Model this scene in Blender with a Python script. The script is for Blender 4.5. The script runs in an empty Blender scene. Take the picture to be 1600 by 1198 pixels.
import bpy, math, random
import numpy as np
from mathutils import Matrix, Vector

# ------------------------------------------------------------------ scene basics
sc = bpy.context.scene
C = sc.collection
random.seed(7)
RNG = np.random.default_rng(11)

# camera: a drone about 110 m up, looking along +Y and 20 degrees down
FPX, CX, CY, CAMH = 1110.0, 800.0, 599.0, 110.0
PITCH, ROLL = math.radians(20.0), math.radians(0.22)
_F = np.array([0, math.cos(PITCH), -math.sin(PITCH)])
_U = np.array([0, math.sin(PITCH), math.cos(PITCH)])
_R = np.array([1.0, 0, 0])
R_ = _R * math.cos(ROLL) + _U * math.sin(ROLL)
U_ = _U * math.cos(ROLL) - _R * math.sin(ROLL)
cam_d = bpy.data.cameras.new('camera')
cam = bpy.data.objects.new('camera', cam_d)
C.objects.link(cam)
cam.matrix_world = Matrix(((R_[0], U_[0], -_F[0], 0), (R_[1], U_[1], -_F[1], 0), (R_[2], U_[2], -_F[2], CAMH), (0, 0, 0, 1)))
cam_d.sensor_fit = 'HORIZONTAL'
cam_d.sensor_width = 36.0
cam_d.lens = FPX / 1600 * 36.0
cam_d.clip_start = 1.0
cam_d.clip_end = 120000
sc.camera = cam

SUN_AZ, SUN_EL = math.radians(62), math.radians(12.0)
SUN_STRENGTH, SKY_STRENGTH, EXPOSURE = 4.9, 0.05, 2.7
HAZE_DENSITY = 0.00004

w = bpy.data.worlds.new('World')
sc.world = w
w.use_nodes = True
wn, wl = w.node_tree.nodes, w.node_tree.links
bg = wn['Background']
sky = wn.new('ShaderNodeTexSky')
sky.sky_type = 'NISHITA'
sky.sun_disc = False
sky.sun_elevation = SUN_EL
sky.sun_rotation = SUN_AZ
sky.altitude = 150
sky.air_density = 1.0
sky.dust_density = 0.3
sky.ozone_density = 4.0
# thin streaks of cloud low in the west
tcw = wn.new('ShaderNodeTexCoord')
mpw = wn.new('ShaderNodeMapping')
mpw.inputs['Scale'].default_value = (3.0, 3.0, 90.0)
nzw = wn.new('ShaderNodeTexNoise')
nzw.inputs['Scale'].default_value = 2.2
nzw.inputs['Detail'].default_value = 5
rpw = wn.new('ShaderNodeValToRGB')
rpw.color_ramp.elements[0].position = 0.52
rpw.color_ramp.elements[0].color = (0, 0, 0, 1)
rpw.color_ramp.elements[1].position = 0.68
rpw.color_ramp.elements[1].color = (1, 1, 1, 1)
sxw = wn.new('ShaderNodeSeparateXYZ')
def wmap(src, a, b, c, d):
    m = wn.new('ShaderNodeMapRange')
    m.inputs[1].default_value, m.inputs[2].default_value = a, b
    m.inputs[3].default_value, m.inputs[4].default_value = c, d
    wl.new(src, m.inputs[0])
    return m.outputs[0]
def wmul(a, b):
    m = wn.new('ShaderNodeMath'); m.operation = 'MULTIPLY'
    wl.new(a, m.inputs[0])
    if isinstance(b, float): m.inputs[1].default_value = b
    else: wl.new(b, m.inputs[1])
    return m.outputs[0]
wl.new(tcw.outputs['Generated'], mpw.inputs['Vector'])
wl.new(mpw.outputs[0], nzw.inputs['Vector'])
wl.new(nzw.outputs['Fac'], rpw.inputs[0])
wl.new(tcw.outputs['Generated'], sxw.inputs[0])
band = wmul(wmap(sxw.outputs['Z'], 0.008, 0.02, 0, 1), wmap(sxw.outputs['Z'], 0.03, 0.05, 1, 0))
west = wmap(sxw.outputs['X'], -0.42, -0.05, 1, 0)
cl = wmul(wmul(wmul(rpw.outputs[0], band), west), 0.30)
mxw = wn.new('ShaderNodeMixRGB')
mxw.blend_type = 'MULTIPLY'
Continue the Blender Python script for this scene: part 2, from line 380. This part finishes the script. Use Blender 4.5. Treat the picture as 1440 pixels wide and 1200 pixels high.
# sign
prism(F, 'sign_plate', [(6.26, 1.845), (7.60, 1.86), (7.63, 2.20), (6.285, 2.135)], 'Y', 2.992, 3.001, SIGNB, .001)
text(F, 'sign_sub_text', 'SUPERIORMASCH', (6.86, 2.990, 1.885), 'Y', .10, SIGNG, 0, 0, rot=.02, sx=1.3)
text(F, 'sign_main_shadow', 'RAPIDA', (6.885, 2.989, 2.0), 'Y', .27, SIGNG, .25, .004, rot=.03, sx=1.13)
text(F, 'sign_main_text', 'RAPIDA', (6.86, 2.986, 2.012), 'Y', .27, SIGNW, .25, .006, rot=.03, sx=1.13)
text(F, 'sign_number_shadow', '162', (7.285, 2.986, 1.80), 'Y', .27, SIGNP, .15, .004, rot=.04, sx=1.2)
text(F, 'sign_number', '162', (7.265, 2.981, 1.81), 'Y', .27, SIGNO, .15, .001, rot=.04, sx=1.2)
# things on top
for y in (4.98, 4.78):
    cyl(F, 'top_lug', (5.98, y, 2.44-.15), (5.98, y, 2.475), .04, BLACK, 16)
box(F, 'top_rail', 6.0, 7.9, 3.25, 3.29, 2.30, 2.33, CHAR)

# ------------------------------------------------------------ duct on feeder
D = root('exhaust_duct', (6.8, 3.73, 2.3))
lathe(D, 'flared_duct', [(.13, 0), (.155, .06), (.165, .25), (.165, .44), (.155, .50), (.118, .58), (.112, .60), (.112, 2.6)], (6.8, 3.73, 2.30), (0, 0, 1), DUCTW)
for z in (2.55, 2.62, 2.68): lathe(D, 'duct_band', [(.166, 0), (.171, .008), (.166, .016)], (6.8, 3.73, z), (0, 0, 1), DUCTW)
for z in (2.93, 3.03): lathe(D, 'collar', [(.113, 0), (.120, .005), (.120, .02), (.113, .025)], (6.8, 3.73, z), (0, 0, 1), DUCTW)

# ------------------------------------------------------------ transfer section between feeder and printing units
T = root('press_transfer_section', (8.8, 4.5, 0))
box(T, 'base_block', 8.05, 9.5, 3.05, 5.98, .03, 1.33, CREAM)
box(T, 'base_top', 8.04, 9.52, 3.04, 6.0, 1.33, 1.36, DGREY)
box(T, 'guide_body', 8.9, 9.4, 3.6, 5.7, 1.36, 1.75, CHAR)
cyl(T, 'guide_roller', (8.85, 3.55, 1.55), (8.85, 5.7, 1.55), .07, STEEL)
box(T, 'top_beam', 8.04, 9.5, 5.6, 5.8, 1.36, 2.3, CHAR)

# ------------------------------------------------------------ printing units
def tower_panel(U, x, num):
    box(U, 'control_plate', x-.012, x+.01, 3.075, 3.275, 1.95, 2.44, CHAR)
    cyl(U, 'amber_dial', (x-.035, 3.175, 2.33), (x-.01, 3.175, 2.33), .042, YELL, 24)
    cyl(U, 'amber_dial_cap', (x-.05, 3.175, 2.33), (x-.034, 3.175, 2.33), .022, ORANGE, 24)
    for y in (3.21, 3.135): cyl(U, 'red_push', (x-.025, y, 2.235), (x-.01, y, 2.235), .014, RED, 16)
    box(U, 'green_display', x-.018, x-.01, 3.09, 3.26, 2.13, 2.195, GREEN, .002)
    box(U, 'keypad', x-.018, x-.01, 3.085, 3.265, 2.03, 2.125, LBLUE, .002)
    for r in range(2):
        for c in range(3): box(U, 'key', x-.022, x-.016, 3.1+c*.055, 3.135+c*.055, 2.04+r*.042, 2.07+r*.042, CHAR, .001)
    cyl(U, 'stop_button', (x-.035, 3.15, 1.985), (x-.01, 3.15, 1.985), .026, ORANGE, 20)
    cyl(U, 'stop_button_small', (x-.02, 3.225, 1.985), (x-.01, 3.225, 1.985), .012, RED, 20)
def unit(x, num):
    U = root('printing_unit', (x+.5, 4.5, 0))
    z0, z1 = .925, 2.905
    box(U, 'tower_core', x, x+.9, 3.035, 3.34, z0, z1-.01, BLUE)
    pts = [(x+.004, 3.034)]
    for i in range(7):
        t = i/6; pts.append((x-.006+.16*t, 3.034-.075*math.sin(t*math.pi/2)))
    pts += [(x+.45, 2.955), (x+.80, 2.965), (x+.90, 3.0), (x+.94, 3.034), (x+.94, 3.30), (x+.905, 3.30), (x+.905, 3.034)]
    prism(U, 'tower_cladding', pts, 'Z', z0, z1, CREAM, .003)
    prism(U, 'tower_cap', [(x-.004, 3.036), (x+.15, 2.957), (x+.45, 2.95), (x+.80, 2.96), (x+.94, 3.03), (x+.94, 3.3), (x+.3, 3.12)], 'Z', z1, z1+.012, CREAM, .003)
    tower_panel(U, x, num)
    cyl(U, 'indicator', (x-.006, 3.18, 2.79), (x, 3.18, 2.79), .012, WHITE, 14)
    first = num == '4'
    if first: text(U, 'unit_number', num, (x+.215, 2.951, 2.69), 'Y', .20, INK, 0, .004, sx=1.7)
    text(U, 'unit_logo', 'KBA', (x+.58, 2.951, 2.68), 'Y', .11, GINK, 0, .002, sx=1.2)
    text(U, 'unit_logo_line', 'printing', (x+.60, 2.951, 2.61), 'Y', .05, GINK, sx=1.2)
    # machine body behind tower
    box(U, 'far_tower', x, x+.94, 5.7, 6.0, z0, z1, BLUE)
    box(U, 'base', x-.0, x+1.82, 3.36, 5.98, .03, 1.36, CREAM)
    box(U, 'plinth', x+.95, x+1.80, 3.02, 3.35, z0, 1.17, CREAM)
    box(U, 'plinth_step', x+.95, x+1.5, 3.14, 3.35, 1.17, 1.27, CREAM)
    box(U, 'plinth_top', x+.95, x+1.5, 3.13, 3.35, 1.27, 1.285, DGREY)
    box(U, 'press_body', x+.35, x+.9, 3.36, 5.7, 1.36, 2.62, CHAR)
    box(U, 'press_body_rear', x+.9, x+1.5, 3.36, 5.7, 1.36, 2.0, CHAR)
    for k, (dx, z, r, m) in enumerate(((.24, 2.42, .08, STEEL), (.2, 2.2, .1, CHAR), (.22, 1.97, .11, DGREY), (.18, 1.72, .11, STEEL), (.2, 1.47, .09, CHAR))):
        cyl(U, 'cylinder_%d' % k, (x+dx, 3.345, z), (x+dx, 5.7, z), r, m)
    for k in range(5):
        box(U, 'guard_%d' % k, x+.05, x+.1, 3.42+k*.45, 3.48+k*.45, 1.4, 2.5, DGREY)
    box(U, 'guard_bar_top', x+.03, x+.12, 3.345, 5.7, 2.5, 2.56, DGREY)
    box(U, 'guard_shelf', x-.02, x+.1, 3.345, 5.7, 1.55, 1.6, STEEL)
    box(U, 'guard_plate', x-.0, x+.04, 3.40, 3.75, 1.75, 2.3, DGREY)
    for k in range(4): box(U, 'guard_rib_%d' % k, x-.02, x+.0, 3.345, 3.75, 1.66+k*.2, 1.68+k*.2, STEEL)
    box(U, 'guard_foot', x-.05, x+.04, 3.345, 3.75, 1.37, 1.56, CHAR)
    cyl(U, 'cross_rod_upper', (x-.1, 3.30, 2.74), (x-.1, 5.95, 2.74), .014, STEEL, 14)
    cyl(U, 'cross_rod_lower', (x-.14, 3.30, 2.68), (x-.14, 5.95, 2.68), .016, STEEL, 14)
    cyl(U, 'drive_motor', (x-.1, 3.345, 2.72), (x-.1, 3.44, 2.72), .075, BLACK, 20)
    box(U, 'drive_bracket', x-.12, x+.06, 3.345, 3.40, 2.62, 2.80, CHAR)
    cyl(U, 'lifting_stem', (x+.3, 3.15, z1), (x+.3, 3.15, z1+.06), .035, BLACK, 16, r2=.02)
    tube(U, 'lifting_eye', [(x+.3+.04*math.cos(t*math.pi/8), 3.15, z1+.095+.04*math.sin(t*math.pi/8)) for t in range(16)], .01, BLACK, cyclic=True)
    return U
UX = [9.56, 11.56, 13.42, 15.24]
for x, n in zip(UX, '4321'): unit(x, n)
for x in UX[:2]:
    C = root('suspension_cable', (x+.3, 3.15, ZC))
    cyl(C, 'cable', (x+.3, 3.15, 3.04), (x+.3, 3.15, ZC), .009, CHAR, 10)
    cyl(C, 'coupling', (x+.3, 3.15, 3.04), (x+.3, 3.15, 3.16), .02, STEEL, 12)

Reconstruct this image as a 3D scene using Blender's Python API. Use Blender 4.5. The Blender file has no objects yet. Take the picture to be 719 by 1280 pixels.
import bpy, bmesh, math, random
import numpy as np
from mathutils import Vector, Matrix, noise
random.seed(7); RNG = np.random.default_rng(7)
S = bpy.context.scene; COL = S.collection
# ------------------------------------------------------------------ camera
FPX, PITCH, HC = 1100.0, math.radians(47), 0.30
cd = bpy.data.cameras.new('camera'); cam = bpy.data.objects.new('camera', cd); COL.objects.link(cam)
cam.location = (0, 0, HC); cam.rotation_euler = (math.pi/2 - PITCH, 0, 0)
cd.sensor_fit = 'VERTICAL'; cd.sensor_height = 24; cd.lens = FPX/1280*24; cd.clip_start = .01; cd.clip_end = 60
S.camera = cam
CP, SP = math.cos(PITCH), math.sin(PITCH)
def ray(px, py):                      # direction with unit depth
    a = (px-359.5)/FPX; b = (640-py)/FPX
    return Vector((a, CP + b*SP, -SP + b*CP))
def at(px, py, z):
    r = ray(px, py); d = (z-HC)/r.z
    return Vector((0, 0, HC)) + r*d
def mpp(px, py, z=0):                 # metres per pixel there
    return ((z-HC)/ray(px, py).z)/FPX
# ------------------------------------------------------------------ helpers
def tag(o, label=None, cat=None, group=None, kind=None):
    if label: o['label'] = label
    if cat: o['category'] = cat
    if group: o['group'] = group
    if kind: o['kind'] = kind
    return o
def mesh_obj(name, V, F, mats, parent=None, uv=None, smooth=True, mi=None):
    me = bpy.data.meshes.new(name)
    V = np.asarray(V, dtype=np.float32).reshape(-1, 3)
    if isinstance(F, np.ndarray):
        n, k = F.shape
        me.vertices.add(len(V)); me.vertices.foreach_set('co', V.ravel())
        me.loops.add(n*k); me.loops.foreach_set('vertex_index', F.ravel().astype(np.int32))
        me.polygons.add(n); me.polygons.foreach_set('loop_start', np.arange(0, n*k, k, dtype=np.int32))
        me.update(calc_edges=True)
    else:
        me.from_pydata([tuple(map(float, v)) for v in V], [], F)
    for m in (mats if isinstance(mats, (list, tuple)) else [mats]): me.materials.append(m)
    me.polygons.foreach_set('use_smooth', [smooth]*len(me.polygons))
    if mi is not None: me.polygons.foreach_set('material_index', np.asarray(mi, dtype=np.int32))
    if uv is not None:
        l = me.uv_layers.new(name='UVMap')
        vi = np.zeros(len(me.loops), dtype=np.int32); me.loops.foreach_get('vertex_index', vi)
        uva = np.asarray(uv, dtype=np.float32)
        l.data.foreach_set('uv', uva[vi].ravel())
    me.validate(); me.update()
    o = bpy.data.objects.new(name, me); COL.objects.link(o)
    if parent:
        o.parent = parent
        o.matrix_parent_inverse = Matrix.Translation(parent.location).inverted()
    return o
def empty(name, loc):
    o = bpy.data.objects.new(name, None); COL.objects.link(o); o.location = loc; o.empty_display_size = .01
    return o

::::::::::

=== Directions for this task ===
Locate all lines in the listing above with the word "pixels" and copy them.

=== The reply ===
Model this scene in Blender with a Python script. The script is for Blender 4.5. The script runs in an empty Blender scene. Take the picture to be 1600 by 1198 pixels.
Continue the Blender Python script for this scene: part 2, from line 380. This part finishes the script. Use Blender 4.5. Treat the picture as 1440 pixels wide and 1200 pixels high.
Reconstruct this image as a 3D scene using Blender's Python API. Use Blender 4.5. The Blender file has no objects yet. Take the picture to be 719 by 1280 pixels.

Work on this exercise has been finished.